-- Start --

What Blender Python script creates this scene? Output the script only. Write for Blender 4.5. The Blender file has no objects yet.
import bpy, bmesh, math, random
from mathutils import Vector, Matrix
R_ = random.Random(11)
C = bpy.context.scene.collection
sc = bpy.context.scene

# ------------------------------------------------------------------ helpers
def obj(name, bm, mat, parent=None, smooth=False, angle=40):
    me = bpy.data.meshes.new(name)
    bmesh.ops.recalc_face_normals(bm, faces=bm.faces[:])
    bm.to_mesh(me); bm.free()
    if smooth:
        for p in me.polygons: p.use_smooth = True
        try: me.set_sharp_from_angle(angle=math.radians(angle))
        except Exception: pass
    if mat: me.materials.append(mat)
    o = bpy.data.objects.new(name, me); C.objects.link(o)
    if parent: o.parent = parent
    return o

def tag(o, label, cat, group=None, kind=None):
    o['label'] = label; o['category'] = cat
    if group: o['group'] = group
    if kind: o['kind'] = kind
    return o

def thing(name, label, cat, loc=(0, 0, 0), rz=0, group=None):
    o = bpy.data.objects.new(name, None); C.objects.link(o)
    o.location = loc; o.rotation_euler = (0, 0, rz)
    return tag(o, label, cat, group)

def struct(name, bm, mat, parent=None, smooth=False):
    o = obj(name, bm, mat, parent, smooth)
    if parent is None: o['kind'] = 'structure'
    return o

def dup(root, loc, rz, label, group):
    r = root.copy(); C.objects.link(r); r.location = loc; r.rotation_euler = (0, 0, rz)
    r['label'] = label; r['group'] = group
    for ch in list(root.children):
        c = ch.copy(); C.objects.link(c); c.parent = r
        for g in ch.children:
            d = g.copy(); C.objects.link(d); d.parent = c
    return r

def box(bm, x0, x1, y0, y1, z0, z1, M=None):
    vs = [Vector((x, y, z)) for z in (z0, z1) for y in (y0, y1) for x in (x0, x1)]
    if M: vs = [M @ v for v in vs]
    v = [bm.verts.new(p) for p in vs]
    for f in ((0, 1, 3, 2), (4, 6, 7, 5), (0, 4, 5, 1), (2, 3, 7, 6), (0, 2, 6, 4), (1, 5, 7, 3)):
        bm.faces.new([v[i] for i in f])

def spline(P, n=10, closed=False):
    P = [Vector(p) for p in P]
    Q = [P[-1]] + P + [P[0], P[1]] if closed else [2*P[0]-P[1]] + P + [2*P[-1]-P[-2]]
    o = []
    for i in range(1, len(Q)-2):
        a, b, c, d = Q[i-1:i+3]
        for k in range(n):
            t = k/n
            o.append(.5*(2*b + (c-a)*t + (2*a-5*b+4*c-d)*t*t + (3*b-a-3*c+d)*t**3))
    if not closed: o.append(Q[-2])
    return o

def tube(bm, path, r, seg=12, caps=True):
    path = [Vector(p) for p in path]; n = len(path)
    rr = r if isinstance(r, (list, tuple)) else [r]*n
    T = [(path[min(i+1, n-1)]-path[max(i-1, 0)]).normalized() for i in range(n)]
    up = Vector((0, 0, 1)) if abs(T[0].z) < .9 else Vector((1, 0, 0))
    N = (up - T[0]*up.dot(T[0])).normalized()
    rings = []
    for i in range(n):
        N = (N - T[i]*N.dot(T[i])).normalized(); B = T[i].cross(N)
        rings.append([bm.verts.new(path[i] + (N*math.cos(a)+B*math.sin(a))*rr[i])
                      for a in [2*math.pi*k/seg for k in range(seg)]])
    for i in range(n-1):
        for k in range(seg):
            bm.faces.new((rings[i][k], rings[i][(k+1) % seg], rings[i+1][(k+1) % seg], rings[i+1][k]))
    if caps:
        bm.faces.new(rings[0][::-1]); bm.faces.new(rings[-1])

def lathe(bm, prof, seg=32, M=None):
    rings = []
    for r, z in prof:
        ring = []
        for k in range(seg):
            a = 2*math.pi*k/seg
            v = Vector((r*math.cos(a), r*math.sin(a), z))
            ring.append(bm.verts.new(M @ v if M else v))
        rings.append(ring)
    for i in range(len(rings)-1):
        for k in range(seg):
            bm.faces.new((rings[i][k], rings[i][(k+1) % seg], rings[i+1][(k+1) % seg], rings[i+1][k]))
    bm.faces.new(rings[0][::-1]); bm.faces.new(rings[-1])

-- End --

- **THE REQUEST**
Of the lines above, copy each that contains "scene".

- **EXERCISE RESPONSE**
What Blender Python script creates this scene? Output the script only. Write for Blender 4.5. The Blender file has no objects yet.
C = bpy.context.scene.collection
sc = bpy.context.scene